• What is asked
Take all the material and copy it exactly.

• Material provided
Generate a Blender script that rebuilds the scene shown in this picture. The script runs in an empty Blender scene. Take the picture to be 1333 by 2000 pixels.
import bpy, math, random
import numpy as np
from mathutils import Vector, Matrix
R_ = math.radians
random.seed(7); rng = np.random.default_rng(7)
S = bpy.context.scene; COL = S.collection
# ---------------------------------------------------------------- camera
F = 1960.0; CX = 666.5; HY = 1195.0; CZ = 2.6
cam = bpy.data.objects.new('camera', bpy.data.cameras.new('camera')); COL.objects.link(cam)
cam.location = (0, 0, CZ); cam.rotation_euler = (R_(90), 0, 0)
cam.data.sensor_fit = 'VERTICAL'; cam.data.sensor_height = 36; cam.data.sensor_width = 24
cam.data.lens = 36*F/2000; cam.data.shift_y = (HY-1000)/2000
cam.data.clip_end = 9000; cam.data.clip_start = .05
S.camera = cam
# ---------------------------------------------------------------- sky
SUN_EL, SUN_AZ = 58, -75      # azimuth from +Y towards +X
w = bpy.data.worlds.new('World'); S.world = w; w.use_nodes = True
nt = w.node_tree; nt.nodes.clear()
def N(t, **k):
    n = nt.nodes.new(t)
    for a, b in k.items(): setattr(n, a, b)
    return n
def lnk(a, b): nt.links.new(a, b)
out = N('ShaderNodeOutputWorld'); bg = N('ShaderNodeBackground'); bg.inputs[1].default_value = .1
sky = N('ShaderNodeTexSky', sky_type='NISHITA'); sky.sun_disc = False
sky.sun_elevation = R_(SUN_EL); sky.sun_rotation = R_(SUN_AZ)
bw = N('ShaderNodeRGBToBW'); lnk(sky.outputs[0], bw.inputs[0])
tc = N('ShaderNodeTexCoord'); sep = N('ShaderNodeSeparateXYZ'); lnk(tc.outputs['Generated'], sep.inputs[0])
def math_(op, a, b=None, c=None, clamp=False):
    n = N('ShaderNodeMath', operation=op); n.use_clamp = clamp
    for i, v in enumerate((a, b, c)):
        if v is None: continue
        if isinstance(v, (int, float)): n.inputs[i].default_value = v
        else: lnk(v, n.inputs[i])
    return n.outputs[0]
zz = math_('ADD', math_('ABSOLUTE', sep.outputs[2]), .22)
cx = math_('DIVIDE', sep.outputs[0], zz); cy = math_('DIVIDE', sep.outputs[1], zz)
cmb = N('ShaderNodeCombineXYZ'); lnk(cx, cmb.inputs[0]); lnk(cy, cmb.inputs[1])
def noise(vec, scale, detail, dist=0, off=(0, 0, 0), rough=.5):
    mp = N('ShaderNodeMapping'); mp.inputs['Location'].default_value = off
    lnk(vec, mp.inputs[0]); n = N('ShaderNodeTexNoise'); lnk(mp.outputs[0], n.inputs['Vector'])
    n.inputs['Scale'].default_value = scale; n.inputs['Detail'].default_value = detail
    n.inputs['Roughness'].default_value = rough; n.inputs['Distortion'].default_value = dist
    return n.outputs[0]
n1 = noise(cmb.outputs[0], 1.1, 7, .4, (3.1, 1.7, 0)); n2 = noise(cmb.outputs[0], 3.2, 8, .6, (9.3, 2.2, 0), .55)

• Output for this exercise
Generate a Blender script that rebuilds the scene shown in this picture. The script runs in an empty Blender scene. Take the picture to be 1333 by 2000 pixels.
import bpy, math, random
import numpy as np
from mathutils import Vector, Matrix
R_ = math.radians
random.seed(7); rng = np.random.default_rng(7)
S = bpy.context.scene; COL = S.collection
# ---------------------------------------------------------------- camera
F = 1960.0; CX = 666.5; HY = 1195.0; CZ = 2.6
cam = bpy.data.objects.new('camera', bpy.data.cameras.new('camera')); COL.objects.link(cam)
cam.location = (0, 0, CZ); cam.rotation_euler = (R_(90), 0, 0)
cam.data.sensor_fit = 'VERTICAL'; cam.data.sensor_height = 36; cam.data.sensor_width = 24
cam.data.lens = 36*F/2000; cam.data.shift_y = (HY-1000)/2000
cam.data.clip_end = 9000; cam.data.clip_start = .05
S.camera = cam
# ---------------------------------------------------------------- sky
SUN_EL, SUN_AZ = 58, -75      # azimuth from +Y towards +X
w = bpy.data.worlds.new('World'); S.world = w; w.use_nodes = True
nt = w.node_tree; nt.nodes.clear()
def N(t, **k):
    n = nt.nodes.new(t)
    for a, b in k.items(): setattr(n, a, b)
    return n
def lnk(a, b): nt.links.new(a, b)
out = N('ShaderNodeOutputWorld'); bg = N('ShaderNodeBackground'); bg.inputs[1].default_value = .1
sky = N('ShaderNodeTexSky', sky_type='NISHITA'); sky.sun_disc = False
sky.sun_elevation = R_(SUN_EL); sky.sun_rotation = R_(SUN_AZ)
bw = N('ShaderNodeRGBToBW'); lnk(sky.outputs[0], bw.inputs[0])
tc = N('ShaderNodeTexCoord'); sep = N('ShaderNodeSeparateXYZ'); lnk(tc.outputs['Generated'], sep.inputs[0])
def math_(op, a, b=None, c=None, clamp=False):
    n = N('ShaderNodeMath', operation=op); n.use_clamp = clamp
    for i, v in enumerate((a, b, c)):
        if v is None: continue
        if isinstance(v, (int, float)): n.inputs[i].default_value = v
        else: lnk(v, n.inputs[i])
    return n.outputs[0]
zz = math_('ADD', math_('ABSOLUTE', sep.outputs[2]), .22)
cx = math_('DIVIDE', sep.outputs[0], zz); cy = math_('DIVIDE', sep.outputs[1], zz)
cmb = N('ShaderNodeCombineXYZ'); lnk(cx, cmb.inputs[0]); lnk(cy, cmb.inputs[1])
def noise(vec, scale, detail, dist=0, off=(0, 0, 0), rough=.5):
    mp = N('ShaderNodeMapping'); mp.inputs['Location'].default_value = off
    lnk(vec, mp.inputs[0]); n = N('ShaderNodeTexNoise'); lnk(mp.outputs[0], n.inputs['Vector'])
    n.inputs['Scale'].default_value = scale; n.inputs['Detail'].default_value = detail
    n.inputs['Roughness'].default_value = rough; n.inputs['Distortion'].default_value = dist
    return n.outputs[0]
n1 = noise(cmb.outputs[0], 1.1, 7, .4, (3.1, 1.7, 0)); n2 = noise(cmb.outputs[0], 3.2, 8, .6, (9.3, 2.2, 0), .55)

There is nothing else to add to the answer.